Task instructions: Your output must consist solely of the lines from the "Model this scene" line through the "from mathutils import Matrix, Vector" line, exactly as written, without images.

Some records
-- begin --

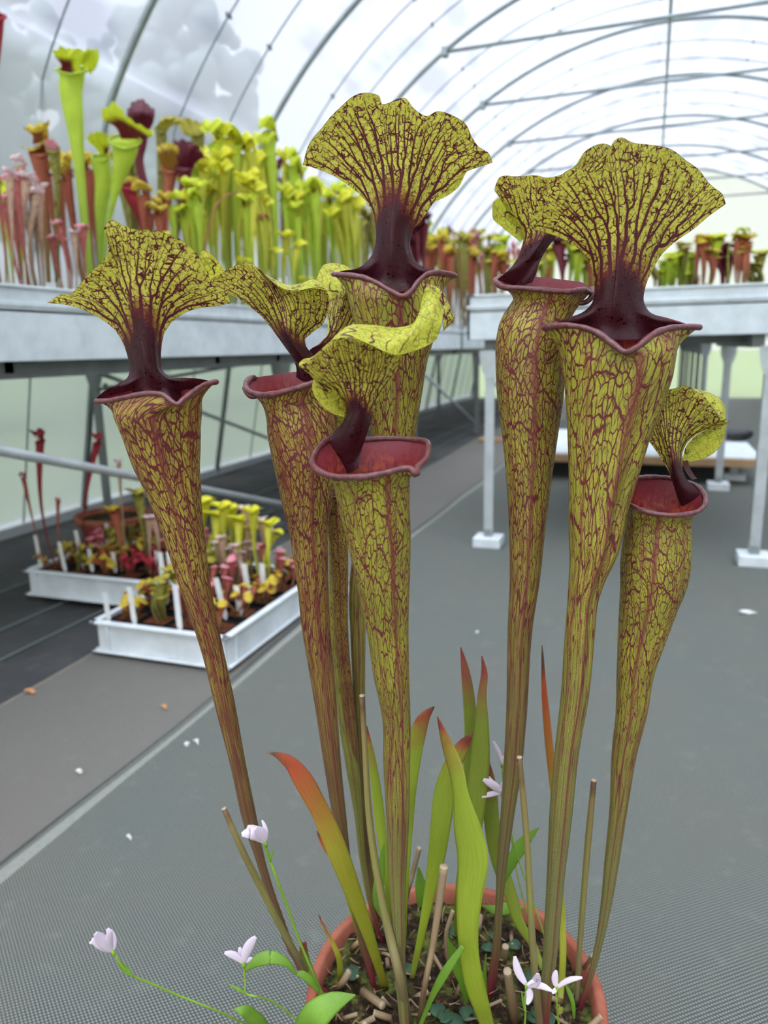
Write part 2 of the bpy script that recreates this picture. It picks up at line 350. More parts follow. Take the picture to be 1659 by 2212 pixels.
# ---------------------------------------------------------------- growing veins over a sheet
def grow(P3, seeds, n_attr=1500, step=.0011, infl=.02, kill=.0021, vmin=.2, bias=None, seed=0, bw=.25):
    """P3: (nv,nu,3) sheet; seeds: list of (u,v) starts. Veins spread in three rounds: trunks, branches, twigs"""
    r = np.random.default_rng(seed); nv, nu = P3.shape[:2]; a = P3
    area = np.linalg.norm(np.cross(a[1:, 1:]-a[:-1, :-1], a[1:, :-1]-a[:-1, 1:]), axis=2)/2
    vv = (np.arange(nv-1)+.5)/(nv-1); wgt = area*(vv[:, None] > vmin); p = (wgt/wgt.sum()).ravel()
    def pts(n, top=False):
        k = r.choice(len(p), n, p=p); j, i = k//(nu-1), k % (nu-1); fu, fv = r.random(n)[:, None], r.random(n)[:, None]
        return (a[j, i]*(1-fu)*(1-fv)+a[j, i+1]*fu*(1-fv)+a[j+1, i]*(1-fu)*fv+a[j+1, i+1]*fu*fv)
    def surf(u, v):
        jj = np.clip(v, 0, .9999)*(nv-1); ii = np.clip(u, 0, .9999)*(nu-1); j0 = jj.astype(int); i0 = ii.astype(int); fj = (jj-j0)[:, None]; fi = (ii-i0)[:, None]
        return a[j0, i0]*(1-fj)*(1-fi)+a[j0, i0+1]*(1-fj)*fi+a[j0+1, i0]*fj*(1-fi)+a[j0+1, i0+1]*fj*fi
    N, par, D = [], [], []
    def chain(uv, p0):
        """lay a vein along (u,v) waypoints; returns the indices of its nodes"""
        uv = np.array(uv, float); c = spl(uv, n=60); P = surf(c[:, 0], c[:, 1]); s = np.r_[0, np.cumsum(np.linalg.norm(np.diff(P, axis=0), axis=1))]
        k = max(2, int(s[-1]/step)); q = np.linspace(0, s[-1], k); P = np.stack([np.interp(q, s, P[:, i]) for i in range(3)], 1); T = np.gradient(P, axis=0); T /= np.linalg.norm(T, axis=1)[:, None]+1e-9
        for i in range(0 if p0 < 0 else 1, k): N.append(P[i]); par.append(p0); D.append(T[i]); p0 = len(N)-1
        return p0
    def fork(u, v, lo, hi, p0, lev):
        # a vein runs up the middle of its share of the sheet, then forks and shares it out
        mid = (lo+hi)/2+(hi-lo)*r.uniform(-.12, .12); w = hi-lo
        end = min(.975, v+(1-v)*(r.uniform(.22, .42) if lev < 4 else 1.)); 
        if w < .035 or end-v < .05: end = .975
        wb = w*.34; p1 = chain([(u, v), (u+(mid-u)*.45+r.uniform(-wb, wb), v+(end-v)*.4), (u+(mid-u)*.85+r.uniform(-wb, wb)*.6, v+(end-v)*.75), (mid, end)], p0)
        if end < .96:
            s = mid+w*r.uniform(-.08, .08)
            fork(mid, end, lo, s, p1, lev+1); fork(mid, end, s, hi, p1, lev+1)
            
    us = [q[0] for q in seeds]; bd = [0]+[(x+y)/2 for x, y in zip(us[:-1], us[1:])]+[1]
    for k, (u, v) in enumerate(seeds): fork(u, v, bd[k], bd[k+1], -1, 0)
    N = np.array(N); D = np.array(D)
    rounds = [(pts(n_attr//5), .03, .0026, .45), (pts(n_attr), .012, .0016, .25)]
    for at_, inf, kl, bw in rounds:
        n = len(at_); best = np.full(n, 9.); bi = np.zeros(n, int); alive = np.ones(n, bool); start = 0; stall = np.zeros(n, int)
        for it in range(240):
            new = N[start:]
            if len(new):
                for s0 in range(0, len(new), 400):
                    d = np.linalg.norm(at_[:, None]-new[None, s0:s0+400], axis=2); m = d.min(1); mi = d.argmin(1)+start+s0
                    up = m < best-1e-7; best[up] = m[up]; bi[up] = mi[up]; 
            alive &= best > kl; act = alive & (best < inf)
            if not act.any(): break
            dv = at_[act]-N[bi[act]]; dv /= np.linalg.norm(dv, axis=1)[:, None]
            ids, inv = np.unique(bi[act], return_inverse=True)
            S = np.zeros((len(ids), 3)); np.add.at(S, inv, dv); S /= np.linalg.norm(S, axis=1)[:, None]+1e-9
            S = S*(1-bw)+D[ids]*bw+r.normal(size=S.shape)*.10; S /= np.linalg.norm(S, axis=1)[:, None]
            newp = N[ids]+S*step; start = len(N)
            dd = np.array([np.linalg.norm(N-q, axis=1).min() for q in newp]); ok = dd > step*.45
            for j in np.where(~ok)[0]:      # pulled two ways: go for the nearest one only
                m = np.where(act & (bi == ids[j]))[0]; k = m[best[m].argmin()]; q = at_[k]-N[ids[j]]; q /= np.linalg.norm(q); q = N[ids[j]]+q*step
                if np.linalg.norm(N-q, axis=1).min() > step*.45: newp[j] = q; S[j] = (q-N[ids[j]])/step; ok[j] = True
                else: alive[k] = False
            if not ok.any(): continue
            N = np.vstack([N, newp[ok]]); D = np.vstack([D, S[ok]]); par += ids[ok].tolist()
    par = np.array(par); e = 1.95; w0 = .00019; ch = np.zeros(len(N)); w = np.zeros(len(N))
    for i in range(len(N)-1, -1, -1):
        base = ch[i] if ch[i] > 0 else w0**e
        w[i] = base**(1/e)
        if par[i] >= 0: ch[par[i]] += base
    w = np.clip(w, .0001, .00135)
    has = np.bincount(par[par >= 0], minlength=len(N)) > 0
    segs = [(i, par[i], w[i]) for i in range(len(N)) if par[i] >= 0]
    for t in np.where(~has)[0]:
        if r.random() < .45:
            d = np.linalg.norm(N-N[t], axis=1); q = t
            for _ in range(8):
                if q >= 0: d[q] = 9; q = par[q]
            d[D@D[t] < -.2] = 9; k = d.argmin()
            if d[k] < .0032: segs.append((t, k, .00018))
    return N, np.array([s[0] for s in segs]), np.array([s[1] for s in segs]), np.array([s[2] for s in segs])
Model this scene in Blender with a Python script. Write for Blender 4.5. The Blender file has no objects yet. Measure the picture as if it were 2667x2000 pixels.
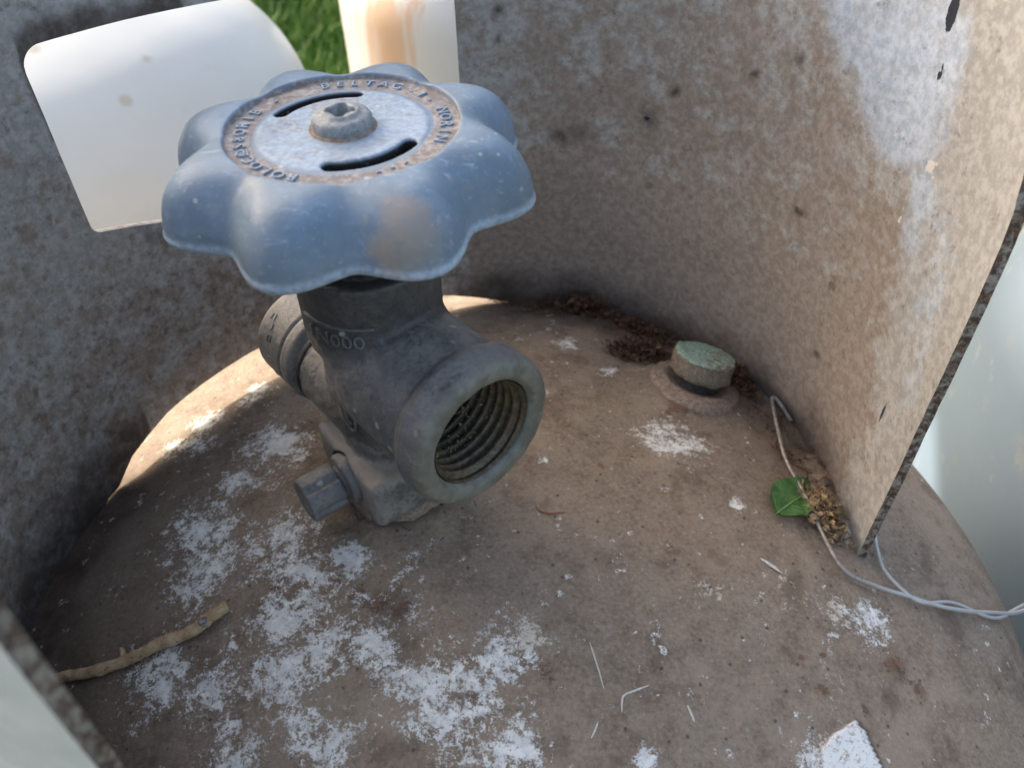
import bpy, math, random
import numpy as np
from mathutils import Matrix, Vector

# ------------------------------------------------------------------ scene, camera, light
# every length below is in millimetres; S turns it into metres
S = 0.001
scene = bpy.context.scene
rng = np.random.default_rng(7)
random.seed(7)

CAM_LOC = (31.73, -158.3, 193.62)
CAM_ROT = ((0.99957, 0.02927, 0.0), (-0.01998, 0.68217, -0.73092), (-0.0214, 0.73061, 0.68246))
cd = bpy.data.cameras.new("camera"); cam = bpy.data.objects.new("camera", cd)
scene.collection.objects.link(cam)
# CAM_ROT rows are the world axes in camera space
m = Matrix(CAM_ROT).to_4x4()
m.translation = Vector(CAM_LOC) * S
cam.matrix_world = m
cd.sensor_width = 36; cd.lens = 36 * 1850 / 2212
cd.clip_start = 0.005; cd.clip_end = 100
cd.dof.use_dof = True; cd.dof.focus_distance = 0.208; cd.dof.aperture_fstop = 20
scene.camera = cam

SUN_AZ, SUN_EL = 140.0, 34.0
sun_vec = np.array([math.cos(math.radians(SUN_AZ)) * math.cos(math.radians(SUN_EL)),
                    math.sin(math.radians(SUN_AZ)) * math.cos(math.radians(SUN_EL)),
                    math.sin(math.radians(SUN_EL))])
w = bpy.data.worlds.new("World"); scene.world = w; w.use_nodes = True
nt = w.node_tree; bg = nt.nodes["Background"]
sky = nt.nodes.new("ShaderNodeTexSky"); sky.sky_type = 'NISHITA'; sky.sun_disc = False
sky.sun_elevation = math.radians(SUN_EL); sky.sun_rotation = math.radians(90 - SUN_AZ)
sky.air_density = 1.0; sky.dust_density = 5.0; sky.ozone_density = 0.2
nt.links.new(sky.outputs[0], bg.inputs[0]); bg.inputs[1].default_value = 0.15
sd = bpy.data.lights.new("sun", 'SUN'); sd.energy = 2.5; sd.angle = math.radians(0.5); sd.color = (1, 0.95, 0.87)
so = bpy.data.objects.new("sun", sd); scene.collection.objects.link(so)
so.rotation_euler = Vector(sun_vec).to_track_quat('Z', 'Y').to_euler()
scene.view_settings.view_transform = 'Standard'; scene.view_settings.look = 'None'
scene.view_settings.exposure = 1.56; scene.view_settings.gamma = 1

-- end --

Solution for this task:
Model this scene in Blender with a Python script. Write for Blender 4.5. The Blender file has no objects yet. Measure the picture as if it were 2667x2000 pixels.
import bpy, math, random
import numpy as np
from mathutils import Matrix, Vector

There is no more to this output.